• Supplied material:
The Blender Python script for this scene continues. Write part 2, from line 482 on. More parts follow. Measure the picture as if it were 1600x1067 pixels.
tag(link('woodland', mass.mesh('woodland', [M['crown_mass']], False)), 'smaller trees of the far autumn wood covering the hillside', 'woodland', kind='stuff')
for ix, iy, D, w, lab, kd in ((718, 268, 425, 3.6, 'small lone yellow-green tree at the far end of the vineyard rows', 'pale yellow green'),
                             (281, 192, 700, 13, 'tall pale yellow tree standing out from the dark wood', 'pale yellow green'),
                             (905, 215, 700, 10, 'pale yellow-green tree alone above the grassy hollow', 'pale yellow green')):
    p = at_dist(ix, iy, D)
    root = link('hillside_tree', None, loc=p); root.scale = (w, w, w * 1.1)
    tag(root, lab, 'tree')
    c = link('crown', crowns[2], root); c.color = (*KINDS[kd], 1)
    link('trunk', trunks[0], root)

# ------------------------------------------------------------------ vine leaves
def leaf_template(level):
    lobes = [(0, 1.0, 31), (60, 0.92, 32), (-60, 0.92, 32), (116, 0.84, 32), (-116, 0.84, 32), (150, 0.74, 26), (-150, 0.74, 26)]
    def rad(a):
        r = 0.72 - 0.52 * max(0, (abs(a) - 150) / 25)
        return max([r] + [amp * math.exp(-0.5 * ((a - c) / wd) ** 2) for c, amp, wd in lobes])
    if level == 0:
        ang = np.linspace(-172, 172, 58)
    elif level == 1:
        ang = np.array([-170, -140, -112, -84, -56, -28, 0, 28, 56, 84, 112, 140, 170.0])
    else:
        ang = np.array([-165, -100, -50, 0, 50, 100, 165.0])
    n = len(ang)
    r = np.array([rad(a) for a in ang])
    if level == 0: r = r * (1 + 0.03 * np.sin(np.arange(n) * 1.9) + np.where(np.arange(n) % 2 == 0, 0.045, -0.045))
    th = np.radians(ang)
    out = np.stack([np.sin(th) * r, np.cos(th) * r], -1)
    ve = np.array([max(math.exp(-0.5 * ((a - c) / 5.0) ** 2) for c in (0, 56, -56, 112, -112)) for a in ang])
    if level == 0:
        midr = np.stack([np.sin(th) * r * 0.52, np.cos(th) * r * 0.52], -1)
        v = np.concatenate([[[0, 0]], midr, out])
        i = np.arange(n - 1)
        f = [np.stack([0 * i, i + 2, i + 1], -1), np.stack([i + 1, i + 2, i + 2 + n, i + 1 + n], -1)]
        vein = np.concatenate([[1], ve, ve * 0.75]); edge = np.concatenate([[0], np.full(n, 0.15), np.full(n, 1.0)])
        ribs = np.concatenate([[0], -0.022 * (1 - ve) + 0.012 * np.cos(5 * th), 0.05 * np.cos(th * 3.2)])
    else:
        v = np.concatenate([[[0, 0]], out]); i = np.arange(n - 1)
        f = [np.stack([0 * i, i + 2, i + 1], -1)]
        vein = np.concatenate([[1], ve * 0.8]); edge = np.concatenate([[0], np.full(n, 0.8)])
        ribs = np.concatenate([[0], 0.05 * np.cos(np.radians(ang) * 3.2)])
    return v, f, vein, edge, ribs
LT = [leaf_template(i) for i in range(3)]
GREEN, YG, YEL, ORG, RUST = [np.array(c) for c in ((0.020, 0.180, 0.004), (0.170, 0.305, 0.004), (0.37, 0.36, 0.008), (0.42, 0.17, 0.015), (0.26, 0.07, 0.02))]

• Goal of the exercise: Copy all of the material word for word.

• The solution:
The Blender Python script for this scene continues. Write part 2, from line 482 on. More parts follow. Measure the picture as if it were 1600x1067 pixels.
tag(link('woodland', mass.mesh('woodland', [M['crown_mass']], False)), 'smaller trees of the far autumn wood covering the hillside', 'woodland', kind='stuff')
for ix, iy, D, w, lab, kd in ((718, 268, 425, 3.6, 'small lone yellow-green tree at the far end of the vineyard rows', 'pale yellow green'),
                             (281, 192, 700, 13, 'tall pale yellow tree standing out from the dark wood', 'pale yellow green'),
                             (905, 215, 700, 10, 'pale yellow-green tree alone above the grassy hollow', 'pale yellow green')):
    p = at_dist(ix, iy, D)
    root = link('hillside_tree', None, loc=p); root.scale = (w, w, w * 1.1)
    tag(root, lab, 'tree')
    c = link('crown', crowns[2], root); c.color = (*KINDS[kd], 1)
    link('trunk', trunks[0], root)

# ------------------------------------------------------------------ vine leaves
def leaf_template(level):
    lobes = [(0, 1.0, 31), (60, 0.92, 32), (-60, 0.92, 32), (116, 0.84, 32), (-116, 0.84, 32), (150, 0.74, 26), (-150, 0.74, 26)]
    def rad(a):
        r = 0.72 - 0.52 * max(0, (abs(a) - 150) / 25)
        return max([r] + [amp * math.exp(-0.5 * ((a - c) / wd) ** 2) for c, amp, wd in lobes])
    if level == 0:
        ang = np.linspace(-172, 172, 58)
    elif level == 1:
        ang = np.array([-170, -140, -112, -84, -56, -28, 0, 28, 56, 84, 112, 140, 170.0])
    else:
        ang = np.array([-165, -100, -50, 0, 50, 100, 165.0])
    n = len(ang)
    r = np.array([rad(a) for a in ang])
    if level == 0: r = r * (1 + 0.03 * np.sin(np.arange(n) * 1.9) + np.where(np.arange(n) % 2 == 0, 0.045, -0.045))
    th = np.radians(ang)
    out = np.stack([np.sin(th) * r, np.cos(th) * r], -1)
    ve = np.array([max(math.exp(-0.5 * ((a - c) / 5.0) ** 2) for c in (0, 56, -56, 112, -112)) for a in ang])
    if level == 0:
        midr = np.stack([np.sin(th) * r * 0.52, np.cos(th) * r * 0.52], -1)
        v = np.concatenate([[[0, 0]], midr, out])
        i = np.arange(n - 1)
        f = [np.stack([0 * i, i + 2, i + 1], -1), np.stack([i + 1, i + 2, i + 2 + n, i + 1 + n], -1)]
        vein = np.concatenate([[1], ve, ve * 0.75]); edge = np.concatenate([[0], np.full(n, 0.15), np.full(n, 1.0)])
        ribs = np.concatenate([[0], -0.022 * (1 - ve) + 0.012 * np.cos(5 * th), 0.05 * np.cos(th * 3.2)])
    else:
        v = np.concatenate([[[0, 0]], out]); i = np.arange(n - 1)
        f = [np.stack([0 * i, i + 2, i + 1], -1)]
        vein = np.concatenate([[1], ve * 0.8]); edge = np.concatenate([[0], np.full(n, 0.8)])
        ribs = np.concatenate([[0], 0.05 * np.cos(np.radians(ang) * 3.2)])
    return v, f, vein, edge, ribs
LT = [leaf_template(i) for i in range(3)]
GREEN, YG, YEL, ORG, RUST = [np.array(c) for c in ((0.020, 0.180, 0.004), (0.170, 0.305, 0.004), (0.37, 0.36, 0.008), (0.42, 0.17, 0.015), (0.26, 0.07, 0.02))]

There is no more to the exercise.